アルプス電気はIoTで新規顧客と向き合うため“全てを捨てた”:製造業IoT(3/3 ページ)
アルプス電気の「センサーネットワークモジュール」は、4種類のセンサーを搭載しBluetoothでの通信に対応した新製品だ。センサーと通信モジュールという既存事業の組み合わせから、新規事業を立ち上げることを狙った。展示会で披露すると300件を超える引き合いがあったが、即座にビジネスに直結とは行かなかった。そこから引き合いをモノにするまでにはどのような苦労があったのか。
モノを作ってみないと反応は引き出せない
実際に具体的な話を聞いて明確になったことも多かった。「ヘルメットがセンサーとして適していることが分かった。常に身につける個人専用の道具だからだ。休憩中などはあごのベルトを手に提げて、ヘルメットが逆さになった状態で持ち歩くということも聞いた。ヘルメットが横を向いていれば持ち主が何らかの理由で倒れている可能性が高いと推定できる。これにより、労災の早期検知が可能になる。倒れる前からデータが取得できれば、危険を予知したり、タイミングよく休憩を勧めたりといったことが実現できる」(稲垣氏)。
稲垣氏はこのような流れを振り返り、「まずはモノを作ってみないと反応は引き出せない」と説明する。「ヘルメットにセンサーを付ければ、できることややりたいことはどんどん出てくる。しかし、ヘルメットを身につける業種の方々は、ヘルメットにセンサーが付けられるのかどうか分からない。センサーノードネットワークはわれわれにとっては普通の技術を盛り込んだ普通の製品だ。
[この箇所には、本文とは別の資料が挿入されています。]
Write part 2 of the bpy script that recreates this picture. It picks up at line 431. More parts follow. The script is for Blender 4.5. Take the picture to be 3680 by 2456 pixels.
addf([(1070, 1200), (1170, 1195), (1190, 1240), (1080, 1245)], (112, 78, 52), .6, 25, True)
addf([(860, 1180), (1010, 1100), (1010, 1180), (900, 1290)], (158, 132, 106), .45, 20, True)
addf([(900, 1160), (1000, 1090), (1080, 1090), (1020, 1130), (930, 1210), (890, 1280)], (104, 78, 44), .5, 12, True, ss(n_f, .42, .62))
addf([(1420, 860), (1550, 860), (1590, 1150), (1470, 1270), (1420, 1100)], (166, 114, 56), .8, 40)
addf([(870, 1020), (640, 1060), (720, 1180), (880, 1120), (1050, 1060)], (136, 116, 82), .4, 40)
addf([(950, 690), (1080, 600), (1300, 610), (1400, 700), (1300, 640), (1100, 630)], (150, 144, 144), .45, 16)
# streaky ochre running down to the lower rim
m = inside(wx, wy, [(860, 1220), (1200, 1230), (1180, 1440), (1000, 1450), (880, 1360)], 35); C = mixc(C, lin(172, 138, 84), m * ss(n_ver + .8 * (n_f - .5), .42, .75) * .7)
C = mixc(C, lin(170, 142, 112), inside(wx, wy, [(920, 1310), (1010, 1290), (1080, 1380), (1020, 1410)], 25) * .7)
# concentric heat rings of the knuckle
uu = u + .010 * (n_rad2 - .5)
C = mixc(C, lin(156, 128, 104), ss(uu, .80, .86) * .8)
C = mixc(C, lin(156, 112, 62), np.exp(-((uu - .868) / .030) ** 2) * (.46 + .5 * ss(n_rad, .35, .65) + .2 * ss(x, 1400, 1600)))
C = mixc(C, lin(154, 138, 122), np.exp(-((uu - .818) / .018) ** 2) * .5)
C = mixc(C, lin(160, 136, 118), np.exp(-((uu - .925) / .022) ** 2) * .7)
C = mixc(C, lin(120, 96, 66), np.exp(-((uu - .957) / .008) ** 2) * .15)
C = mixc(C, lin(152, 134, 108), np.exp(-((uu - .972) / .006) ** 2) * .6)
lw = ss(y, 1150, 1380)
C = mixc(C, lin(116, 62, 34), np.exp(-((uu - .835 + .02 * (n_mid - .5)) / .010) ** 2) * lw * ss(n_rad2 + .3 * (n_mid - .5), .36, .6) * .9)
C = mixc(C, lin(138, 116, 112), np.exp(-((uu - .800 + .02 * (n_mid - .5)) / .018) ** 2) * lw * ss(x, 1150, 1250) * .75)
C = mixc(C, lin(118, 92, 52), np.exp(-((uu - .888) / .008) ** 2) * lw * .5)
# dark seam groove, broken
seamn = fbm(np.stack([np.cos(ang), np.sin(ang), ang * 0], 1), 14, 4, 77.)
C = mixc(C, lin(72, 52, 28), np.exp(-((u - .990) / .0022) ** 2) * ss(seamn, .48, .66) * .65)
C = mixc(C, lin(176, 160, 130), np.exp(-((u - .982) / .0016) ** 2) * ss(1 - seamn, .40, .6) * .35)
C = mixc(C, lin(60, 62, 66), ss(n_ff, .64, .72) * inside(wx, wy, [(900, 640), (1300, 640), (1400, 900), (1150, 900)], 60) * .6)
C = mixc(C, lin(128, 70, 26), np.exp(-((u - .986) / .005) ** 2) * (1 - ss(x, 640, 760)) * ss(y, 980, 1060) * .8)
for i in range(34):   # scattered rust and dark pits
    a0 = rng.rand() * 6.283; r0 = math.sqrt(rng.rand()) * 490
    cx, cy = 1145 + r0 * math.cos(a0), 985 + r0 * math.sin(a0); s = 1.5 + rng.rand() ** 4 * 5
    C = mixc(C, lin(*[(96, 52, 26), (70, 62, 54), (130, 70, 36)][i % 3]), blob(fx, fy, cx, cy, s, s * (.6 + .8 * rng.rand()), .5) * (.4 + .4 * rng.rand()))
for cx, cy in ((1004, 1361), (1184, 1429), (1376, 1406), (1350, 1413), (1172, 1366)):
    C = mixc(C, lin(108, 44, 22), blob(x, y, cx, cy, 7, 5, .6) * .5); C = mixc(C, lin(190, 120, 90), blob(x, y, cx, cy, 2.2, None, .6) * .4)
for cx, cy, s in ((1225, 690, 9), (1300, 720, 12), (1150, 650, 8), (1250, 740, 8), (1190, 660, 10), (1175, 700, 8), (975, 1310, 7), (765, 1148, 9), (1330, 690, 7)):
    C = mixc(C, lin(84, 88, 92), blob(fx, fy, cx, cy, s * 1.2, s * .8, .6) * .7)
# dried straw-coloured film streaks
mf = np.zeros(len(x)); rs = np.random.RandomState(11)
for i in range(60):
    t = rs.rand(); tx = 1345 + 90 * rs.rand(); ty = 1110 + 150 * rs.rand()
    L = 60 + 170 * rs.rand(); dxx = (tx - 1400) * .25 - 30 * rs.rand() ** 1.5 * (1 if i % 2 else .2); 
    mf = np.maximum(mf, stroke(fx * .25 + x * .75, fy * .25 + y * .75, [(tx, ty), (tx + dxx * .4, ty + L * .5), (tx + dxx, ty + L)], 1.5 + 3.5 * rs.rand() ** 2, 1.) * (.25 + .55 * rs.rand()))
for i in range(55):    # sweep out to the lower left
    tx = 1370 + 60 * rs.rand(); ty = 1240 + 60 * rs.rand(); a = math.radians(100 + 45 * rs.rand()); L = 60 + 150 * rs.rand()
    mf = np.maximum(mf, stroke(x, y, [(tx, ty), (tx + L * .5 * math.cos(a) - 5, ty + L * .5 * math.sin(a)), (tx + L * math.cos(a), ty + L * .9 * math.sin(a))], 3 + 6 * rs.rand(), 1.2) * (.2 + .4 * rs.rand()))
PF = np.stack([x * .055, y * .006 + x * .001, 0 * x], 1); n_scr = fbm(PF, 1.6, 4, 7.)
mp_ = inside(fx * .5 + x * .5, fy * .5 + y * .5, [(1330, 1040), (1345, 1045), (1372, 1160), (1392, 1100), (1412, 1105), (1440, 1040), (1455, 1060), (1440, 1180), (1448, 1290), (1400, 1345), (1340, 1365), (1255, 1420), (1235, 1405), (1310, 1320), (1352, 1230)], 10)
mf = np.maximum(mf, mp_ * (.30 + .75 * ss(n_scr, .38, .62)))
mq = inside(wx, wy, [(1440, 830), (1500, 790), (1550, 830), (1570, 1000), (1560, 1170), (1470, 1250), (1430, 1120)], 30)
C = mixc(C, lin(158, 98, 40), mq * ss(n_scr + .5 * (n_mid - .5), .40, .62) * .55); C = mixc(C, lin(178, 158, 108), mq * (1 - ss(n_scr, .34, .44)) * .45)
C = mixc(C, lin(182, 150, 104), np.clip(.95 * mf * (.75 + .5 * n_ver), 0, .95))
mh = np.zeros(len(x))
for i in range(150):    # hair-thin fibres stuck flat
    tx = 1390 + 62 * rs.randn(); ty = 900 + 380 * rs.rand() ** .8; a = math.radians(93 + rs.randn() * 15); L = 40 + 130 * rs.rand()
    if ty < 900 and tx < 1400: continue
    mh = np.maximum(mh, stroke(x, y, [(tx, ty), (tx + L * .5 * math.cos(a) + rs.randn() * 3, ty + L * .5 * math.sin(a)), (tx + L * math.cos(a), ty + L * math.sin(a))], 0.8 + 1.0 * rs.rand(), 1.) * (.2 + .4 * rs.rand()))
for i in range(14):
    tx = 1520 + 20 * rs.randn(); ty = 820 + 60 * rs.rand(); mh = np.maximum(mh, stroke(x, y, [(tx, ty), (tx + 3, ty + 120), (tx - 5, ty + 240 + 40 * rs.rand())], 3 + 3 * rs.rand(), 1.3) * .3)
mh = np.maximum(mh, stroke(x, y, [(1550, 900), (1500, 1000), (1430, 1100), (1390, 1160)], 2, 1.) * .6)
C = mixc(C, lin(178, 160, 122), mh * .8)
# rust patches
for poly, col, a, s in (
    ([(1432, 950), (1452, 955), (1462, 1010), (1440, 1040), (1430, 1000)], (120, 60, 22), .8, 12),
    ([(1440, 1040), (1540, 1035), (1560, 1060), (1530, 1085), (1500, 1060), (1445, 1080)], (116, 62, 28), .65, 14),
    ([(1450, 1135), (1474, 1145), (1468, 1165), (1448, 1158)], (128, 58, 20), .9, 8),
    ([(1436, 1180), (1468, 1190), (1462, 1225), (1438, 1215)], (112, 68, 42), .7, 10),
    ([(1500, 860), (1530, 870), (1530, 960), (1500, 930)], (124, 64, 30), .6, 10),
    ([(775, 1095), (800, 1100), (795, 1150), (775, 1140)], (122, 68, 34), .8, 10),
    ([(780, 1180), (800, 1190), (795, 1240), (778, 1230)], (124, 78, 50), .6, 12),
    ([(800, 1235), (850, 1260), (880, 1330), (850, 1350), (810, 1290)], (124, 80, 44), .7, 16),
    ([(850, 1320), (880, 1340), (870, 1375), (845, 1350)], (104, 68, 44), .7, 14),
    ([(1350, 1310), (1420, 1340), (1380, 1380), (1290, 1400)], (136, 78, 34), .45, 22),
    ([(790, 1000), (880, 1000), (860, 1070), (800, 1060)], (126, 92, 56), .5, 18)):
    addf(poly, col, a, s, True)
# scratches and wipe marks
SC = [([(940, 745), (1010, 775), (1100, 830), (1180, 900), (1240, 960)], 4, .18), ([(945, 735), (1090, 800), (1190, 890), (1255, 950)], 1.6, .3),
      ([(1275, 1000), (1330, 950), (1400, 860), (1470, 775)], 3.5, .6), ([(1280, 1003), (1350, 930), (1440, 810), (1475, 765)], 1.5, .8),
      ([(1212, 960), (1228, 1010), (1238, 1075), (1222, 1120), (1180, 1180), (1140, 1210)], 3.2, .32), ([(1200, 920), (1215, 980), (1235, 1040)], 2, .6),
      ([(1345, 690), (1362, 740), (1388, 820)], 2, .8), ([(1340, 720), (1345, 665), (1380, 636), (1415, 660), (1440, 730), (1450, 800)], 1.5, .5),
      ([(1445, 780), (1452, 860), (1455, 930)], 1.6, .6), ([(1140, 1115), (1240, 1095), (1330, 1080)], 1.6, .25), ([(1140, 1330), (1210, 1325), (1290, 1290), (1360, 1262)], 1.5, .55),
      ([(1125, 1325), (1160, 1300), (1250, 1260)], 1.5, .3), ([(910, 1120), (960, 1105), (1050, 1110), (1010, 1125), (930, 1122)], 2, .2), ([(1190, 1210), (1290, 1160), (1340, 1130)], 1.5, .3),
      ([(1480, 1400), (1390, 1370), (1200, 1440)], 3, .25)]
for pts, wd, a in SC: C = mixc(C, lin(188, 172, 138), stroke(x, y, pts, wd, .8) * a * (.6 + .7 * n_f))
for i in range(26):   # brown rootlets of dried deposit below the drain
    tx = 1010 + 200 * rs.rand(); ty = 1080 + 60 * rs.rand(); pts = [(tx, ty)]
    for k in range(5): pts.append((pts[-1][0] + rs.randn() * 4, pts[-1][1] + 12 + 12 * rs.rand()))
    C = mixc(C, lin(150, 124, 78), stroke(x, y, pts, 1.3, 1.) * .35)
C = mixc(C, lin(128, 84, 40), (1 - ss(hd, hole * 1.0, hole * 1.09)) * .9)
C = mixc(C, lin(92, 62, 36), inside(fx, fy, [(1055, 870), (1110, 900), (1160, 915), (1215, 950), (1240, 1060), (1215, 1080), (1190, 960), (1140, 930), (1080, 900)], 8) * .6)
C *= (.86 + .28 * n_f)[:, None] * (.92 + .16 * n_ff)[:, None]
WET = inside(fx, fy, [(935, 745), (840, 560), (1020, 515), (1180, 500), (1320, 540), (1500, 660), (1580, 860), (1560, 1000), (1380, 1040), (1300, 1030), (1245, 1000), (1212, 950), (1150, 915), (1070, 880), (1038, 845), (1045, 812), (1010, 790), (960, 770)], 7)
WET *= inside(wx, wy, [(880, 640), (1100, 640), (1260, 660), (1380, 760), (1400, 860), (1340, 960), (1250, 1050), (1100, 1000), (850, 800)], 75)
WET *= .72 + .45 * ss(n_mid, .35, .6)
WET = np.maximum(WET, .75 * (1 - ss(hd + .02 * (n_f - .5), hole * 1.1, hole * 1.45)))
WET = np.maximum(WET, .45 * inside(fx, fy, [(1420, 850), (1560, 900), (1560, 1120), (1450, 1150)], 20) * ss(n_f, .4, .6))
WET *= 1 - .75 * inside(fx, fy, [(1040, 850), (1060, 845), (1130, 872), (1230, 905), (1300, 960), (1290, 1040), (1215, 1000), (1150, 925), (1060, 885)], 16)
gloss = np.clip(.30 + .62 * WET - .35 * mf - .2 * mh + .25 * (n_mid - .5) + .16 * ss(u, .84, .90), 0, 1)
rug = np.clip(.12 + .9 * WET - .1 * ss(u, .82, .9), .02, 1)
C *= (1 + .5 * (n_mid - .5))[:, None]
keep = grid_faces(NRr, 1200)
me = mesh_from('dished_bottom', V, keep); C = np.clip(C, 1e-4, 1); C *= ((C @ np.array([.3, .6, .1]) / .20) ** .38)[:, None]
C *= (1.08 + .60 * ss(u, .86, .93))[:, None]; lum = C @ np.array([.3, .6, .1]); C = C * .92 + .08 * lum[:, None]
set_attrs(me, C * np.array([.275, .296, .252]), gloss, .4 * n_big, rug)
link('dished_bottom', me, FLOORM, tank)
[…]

われわれにとっての常識を知らない業界の人はたくさんいるということに気付かされた」(同氏)。
センサーノードネットワークの用途は、農業向けの水位検知から、サーバールームの冷房効率化まで、さまざまに広がっている。その一方で、事業として安定させていくための課題も見えてきた。
「遠隔自動制御から予測保守や最適配置に至った時、センサーの個数の最適化というプロセスが出てくる。無駄なセンサーが見えてくるが、無駄でもデータがあった方がいい時もある。機能拡張が一番難しい。機能をアップデートできるのは当たり前になっているが、アップデートが機能や使い方に影響を与えてはいけない。センサーの種類を増やしたら何ができるようになるか、顧客の要望にどこまでこたえられるかというのも今後掘り下げていく。原価を下げるためには大きな案件の受注も必要だ」(同氏)。
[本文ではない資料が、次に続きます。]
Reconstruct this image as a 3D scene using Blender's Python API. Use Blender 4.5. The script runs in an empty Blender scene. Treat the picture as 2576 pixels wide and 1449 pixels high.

アルプス電気だけではカバーしきれない部分もあり、パートナーが不可欠となっている。「オープンイノベーションというとかっこいい感じになるが、われわれでは足りない部分を何としてもカバーしないとビジネスにならない。ならば一緒にやってもらおう、という考えだ。われわれが作ったIoTノードは、ゲートウェイにつなぐところまで必ずやる。実際のアプリケーションとして落とし込むにはサーバが不可欠だ。ここで提携しているのがIBMだ」(同氏)。
センサーノードネットワークを使ったIoTは、アルプス電気にとって走り始めたばかりの新規事業だ。これまでのビジネスモデルから離れることで、事業として独り立ちすることが可能になった。今後も協業で自社やパートナーの強みを相互に発揮しながら、ビジネスチャンスを探索していく。